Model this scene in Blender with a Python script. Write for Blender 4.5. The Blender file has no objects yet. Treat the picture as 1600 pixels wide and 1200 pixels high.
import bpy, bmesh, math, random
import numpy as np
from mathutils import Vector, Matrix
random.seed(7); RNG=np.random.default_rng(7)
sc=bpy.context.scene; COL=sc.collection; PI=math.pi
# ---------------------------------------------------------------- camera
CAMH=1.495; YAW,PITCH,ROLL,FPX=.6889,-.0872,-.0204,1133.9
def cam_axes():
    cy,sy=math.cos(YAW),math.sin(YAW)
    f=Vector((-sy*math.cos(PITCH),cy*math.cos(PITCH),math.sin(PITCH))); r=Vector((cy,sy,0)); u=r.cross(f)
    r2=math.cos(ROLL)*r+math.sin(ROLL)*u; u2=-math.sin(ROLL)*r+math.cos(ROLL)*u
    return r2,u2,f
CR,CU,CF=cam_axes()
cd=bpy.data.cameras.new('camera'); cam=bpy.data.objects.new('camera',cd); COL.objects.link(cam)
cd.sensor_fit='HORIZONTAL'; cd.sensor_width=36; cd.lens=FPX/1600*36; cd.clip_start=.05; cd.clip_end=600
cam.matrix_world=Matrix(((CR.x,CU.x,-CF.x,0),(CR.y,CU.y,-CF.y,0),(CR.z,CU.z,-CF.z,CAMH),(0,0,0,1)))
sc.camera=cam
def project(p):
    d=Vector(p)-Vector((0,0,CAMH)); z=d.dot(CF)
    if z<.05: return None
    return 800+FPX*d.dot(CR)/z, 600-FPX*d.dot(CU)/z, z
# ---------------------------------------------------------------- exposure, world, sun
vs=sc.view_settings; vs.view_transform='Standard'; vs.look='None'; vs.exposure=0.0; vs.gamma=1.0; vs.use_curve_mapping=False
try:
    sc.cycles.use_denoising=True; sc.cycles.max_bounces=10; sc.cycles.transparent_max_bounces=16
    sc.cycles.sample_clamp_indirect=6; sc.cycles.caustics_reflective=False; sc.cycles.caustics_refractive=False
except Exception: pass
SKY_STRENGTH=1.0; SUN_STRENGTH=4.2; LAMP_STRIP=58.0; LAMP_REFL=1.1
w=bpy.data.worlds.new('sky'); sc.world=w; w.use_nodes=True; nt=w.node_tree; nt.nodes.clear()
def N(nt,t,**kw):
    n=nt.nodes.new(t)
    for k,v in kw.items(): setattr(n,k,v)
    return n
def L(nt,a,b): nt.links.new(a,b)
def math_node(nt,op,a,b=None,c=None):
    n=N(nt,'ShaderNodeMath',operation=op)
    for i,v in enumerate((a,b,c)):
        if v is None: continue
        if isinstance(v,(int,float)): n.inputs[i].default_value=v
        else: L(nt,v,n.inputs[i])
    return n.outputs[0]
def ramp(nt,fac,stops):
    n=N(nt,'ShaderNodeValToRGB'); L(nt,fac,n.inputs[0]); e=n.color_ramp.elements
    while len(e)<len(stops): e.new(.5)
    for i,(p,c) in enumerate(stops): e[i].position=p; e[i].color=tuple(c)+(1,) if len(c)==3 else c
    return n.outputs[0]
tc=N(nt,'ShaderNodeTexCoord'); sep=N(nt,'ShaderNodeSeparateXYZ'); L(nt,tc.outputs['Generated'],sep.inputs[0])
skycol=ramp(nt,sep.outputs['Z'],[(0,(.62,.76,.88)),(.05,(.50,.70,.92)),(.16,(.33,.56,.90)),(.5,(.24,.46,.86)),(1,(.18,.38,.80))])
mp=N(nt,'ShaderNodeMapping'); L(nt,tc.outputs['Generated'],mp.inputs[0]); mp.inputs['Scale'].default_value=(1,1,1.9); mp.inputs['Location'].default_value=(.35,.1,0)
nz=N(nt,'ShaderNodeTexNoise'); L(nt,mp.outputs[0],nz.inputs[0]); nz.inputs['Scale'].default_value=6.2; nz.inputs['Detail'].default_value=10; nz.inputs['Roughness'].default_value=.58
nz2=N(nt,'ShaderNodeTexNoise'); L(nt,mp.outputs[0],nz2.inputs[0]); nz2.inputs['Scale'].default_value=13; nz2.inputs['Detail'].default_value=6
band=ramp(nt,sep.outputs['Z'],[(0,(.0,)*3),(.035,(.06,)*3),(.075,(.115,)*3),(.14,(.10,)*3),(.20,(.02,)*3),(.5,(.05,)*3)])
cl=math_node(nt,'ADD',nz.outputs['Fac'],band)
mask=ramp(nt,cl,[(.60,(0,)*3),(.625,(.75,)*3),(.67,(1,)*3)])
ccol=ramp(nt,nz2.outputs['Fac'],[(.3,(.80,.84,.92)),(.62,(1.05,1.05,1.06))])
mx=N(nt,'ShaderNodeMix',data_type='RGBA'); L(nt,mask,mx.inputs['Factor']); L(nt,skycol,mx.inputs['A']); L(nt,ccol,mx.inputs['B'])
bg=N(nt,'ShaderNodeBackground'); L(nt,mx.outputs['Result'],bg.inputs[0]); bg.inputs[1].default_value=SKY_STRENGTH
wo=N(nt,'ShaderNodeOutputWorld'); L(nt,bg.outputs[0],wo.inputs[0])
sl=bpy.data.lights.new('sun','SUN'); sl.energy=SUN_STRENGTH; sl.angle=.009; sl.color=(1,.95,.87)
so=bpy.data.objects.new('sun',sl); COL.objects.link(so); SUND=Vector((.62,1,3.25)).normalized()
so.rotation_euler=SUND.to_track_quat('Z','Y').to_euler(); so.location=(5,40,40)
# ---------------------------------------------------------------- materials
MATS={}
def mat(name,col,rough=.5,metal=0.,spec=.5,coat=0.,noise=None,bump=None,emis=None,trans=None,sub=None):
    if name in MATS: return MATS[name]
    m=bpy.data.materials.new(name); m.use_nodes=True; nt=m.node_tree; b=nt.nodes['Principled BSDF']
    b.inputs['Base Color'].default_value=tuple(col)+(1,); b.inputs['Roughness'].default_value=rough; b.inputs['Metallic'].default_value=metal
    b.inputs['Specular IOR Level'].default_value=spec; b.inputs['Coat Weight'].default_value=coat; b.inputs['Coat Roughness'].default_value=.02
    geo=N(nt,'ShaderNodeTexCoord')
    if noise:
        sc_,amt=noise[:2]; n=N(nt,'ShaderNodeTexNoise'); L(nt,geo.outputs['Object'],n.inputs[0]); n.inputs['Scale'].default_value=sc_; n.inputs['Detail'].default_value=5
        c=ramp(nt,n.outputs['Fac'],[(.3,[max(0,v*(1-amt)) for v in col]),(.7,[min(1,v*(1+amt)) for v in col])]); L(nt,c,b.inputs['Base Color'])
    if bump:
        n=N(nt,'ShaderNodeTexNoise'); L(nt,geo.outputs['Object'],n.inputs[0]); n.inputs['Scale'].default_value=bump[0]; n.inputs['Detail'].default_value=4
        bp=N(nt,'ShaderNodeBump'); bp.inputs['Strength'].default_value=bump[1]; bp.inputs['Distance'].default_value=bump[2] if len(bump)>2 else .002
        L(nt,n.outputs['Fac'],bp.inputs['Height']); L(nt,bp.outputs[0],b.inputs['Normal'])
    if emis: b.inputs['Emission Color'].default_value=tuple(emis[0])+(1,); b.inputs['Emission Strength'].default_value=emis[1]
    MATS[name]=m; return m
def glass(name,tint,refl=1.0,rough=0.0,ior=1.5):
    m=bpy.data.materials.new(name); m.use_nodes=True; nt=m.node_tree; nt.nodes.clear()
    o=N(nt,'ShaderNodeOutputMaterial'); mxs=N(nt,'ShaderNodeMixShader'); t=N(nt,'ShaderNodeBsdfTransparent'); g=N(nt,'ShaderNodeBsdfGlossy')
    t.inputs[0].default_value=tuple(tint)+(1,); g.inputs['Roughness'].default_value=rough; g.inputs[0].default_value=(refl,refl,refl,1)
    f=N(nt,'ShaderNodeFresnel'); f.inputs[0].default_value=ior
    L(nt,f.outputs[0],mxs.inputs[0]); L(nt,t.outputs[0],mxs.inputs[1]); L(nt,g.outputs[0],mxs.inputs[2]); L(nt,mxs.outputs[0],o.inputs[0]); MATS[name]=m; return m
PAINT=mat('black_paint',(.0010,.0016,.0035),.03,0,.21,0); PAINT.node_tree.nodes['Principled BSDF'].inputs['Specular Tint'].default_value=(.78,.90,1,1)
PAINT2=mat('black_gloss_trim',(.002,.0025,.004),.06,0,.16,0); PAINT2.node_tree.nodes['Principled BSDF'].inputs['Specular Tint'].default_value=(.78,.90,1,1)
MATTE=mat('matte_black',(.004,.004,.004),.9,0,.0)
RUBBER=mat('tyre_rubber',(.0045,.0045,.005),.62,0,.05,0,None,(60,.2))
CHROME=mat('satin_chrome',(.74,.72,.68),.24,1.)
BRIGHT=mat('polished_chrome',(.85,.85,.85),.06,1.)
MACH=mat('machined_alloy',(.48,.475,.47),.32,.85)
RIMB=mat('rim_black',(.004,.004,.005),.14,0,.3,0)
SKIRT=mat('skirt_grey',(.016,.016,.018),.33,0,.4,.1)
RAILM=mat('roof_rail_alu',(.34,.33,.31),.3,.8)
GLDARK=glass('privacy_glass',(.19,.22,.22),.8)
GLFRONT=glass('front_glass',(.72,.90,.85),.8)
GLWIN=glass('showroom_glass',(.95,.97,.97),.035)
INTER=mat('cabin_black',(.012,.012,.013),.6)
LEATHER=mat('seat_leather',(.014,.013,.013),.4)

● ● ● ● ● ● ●

=== THE PROBLEM ===
Gather every line from the listing above in which the word "scene" appears.

=== THE SOLUTION ===
Model this scene in Blender with a Python script. Write for Blender 4.5. The Blender file has no objects yet. Treat the picture as 1600 pixels wide and 1200 pixels high.
sc=bpy.context.scene; COL=sc.collection; PI=math.pi